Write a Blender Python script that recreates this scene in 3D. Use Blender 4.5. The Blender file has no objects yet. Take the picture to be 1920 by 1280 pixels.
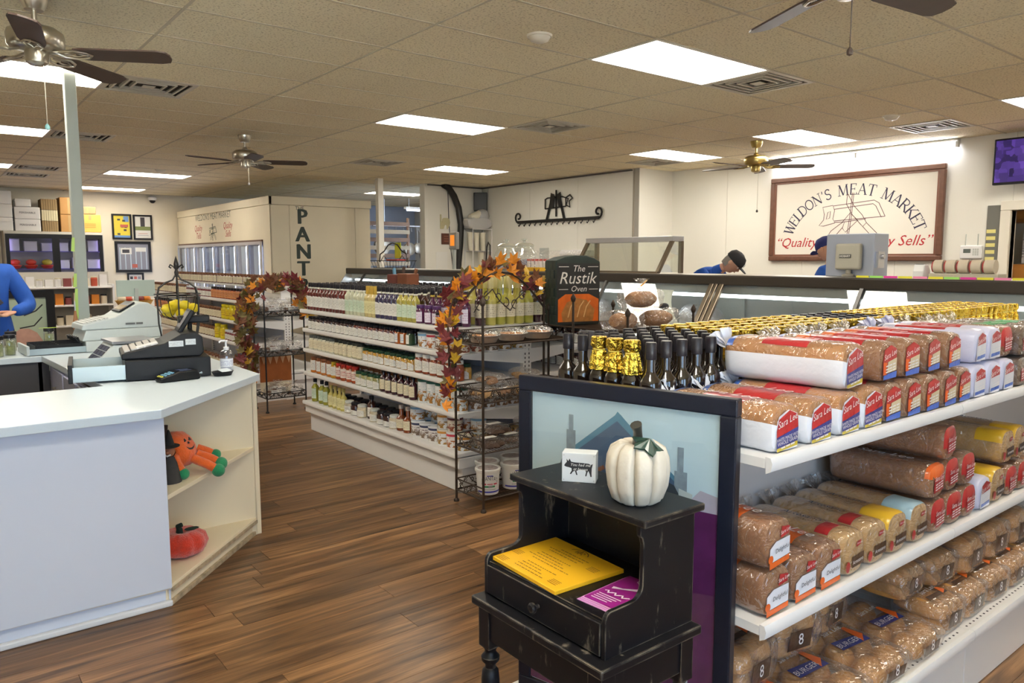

#####

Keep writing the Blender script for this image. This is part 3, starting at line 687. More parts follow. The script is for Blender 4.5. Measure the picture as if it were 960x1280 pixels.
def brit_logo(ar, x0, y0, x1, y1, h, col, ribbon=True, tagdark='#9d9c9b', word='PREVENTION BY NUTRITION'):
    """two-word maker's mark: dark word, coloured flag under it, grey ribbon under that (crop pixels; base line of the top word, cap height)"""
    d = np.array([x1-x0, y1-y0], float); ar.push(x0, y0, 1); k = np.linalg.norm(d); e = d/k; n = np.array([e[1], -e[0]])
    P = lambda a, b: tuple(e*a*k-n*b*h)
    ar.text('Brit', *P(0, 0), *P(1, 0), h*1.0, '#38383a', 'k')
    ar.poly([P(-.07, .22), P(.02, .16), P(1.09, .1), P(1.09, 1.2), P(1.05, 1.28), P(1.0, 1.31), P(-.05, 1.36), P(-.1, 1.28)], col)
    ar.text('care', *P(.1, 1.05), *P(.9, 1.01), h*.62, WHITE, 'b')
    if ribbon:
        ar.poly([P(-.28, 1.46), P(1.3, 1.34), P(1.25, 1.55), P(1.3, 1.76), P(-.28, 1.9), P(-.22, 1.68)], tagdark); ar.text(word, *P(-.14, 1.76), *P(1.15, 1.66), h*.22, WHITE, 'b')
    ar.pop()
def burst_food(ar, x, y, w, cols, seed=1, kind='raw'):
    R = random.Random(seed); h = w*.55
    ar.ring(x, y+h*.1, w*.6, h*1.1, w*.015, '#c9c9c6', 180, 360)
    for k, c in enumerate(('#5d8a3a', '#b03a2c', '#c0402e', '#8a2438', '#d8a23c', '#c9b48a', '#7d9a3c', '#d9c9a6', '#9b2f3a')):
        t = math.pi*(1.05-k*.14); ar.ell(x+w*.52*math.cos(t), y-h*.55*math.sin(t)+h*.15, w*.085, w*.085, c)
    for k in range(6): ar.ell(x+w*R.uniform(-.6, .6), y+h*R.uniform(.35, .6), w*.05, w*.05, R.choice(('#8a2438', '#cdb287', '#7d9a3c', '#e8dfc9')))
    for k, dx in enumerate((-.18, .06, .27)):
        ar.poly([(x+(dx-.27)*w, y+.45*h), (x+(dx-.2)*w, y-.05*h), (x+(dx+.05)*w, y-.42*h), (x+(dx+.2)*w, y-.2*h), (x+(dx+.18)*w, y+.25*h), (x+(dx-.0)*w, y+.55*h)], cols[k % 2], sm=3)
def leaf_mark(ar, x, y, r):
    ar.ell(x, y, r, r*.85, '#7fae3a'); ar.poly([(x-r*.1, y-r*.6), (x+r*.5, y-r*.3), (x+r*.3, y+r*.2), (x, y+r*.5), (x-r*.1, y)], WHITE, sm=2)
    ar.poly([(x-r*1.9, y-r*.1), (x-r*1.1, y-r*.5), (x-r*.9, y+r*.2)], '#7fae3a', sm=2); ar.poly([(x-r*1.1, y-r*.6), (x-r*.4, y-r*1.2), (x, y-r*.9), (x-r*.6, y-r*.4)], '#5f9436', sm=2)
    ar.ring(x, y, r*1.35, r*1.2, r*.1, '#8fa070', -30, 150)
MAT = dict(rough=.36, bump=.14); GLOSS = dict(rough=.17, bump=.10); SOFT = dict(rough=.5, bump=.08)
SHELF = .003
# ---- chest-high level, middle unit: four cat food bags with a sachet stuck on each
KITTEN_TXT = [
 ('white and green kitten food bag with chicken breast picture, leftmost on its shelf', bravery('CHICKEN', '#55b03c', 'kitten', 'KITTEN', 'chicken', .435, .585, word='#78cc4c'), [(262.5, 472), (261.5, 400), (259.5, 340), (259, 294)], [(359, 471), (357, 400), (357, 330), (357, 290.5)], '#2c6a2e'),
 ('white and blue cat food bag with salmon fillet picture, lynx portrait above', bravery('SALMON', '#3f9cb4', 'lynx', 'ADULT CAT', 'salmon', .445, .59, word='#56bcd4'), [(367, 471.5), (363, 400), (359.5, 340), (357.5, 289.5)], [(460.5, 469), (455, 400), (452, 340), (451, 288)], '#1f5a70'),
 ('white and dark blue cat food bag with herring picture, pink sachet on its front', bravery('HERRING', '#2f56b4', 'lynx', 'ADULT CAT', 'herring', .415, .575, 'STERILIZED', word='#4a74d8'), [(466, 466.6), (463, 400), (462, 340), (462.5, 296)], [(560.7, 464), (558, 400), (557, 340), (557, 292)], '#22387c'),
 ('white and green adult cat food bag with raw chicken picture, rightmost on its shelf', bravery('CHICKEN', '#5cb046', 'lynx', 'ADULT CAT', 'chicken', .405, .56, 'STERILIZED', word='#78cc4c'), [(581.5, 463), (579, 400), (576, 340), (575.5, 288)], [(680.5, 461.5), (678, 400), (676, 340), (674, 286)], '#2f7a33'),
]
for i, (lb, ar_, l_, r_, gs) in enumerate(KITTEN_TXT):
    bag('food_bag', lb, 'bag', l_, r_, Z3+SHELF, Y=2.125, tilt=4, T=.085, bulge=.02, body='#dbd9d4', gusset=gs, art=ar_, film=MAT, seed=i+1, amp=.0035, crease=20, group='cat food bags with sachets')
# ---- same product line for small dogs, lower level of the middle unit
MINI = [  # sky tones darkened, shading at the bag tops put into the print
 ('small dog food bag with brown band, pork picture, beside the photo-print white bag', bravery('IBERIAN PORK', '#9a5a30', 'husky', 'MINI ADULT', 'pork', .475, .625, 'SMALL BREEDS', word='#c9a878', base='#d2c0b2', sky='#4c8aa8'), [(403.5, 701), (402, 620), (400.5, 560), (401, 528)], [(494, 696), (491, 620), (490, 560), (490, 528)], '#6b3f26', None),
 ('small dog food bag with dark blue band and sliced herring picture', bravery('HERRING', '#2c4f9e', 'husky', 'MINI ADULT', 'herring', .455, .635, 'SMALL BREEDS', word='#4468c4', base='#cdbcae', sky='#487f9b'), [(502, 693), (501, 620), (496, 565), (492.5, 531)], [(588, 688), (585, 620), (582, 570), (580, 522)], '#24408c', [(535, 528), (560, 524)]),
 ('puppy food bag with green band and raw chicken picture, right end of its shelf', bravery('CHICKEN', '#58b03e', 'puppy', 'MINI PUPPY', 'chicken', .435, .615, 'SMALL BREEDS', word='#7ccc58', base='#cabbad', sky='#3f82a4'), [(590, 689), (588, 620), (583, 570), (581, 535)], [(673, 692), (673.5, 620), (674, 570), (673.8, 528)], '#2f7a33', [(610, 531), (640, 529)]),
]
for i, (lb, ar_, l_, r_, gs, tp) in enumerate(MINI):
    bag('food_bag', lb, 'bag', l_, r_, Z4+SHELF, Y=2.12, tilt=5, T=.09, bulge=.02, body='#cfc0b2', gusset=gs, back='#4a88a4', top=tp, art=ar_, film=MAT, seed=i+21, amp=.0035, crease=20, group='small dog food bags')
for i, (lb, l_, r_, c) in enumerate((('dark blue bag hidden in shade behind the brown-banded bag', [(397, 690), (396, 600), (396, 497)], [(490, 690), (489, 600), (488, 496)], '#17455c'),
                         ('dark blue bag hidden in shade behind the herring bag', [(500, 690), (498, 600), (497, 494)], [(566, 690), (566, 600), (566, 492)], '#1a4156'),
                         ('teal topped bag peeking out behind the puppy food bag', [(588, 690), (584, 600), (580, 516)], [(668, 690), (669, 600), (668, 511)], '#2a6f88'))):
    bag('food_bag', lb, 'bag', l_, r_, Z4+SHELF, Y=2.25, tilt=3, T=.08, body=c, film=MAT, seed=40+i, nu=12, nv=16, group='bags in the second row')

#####

Task brief - Print the lines from the line containing "('teal topped bag" to the line containing "the second row')", both ends included, exactly and with nothing added.

Exercise response -
                         ('teal topped bag peeking out behind the puppy food bag', [(588, 690), (584, 600), (580, 516)], [(668, 690), (669, 600), (668, 511)], '#2a6f88'))):
    bag('food_bag', lb, 'bag', l_, r_, Z4+SHELF, Y=2.25, tilt=3, T=.08, body=c, film=MAT, seed=40+i, nu=12, nv=16, group='bags in the second row')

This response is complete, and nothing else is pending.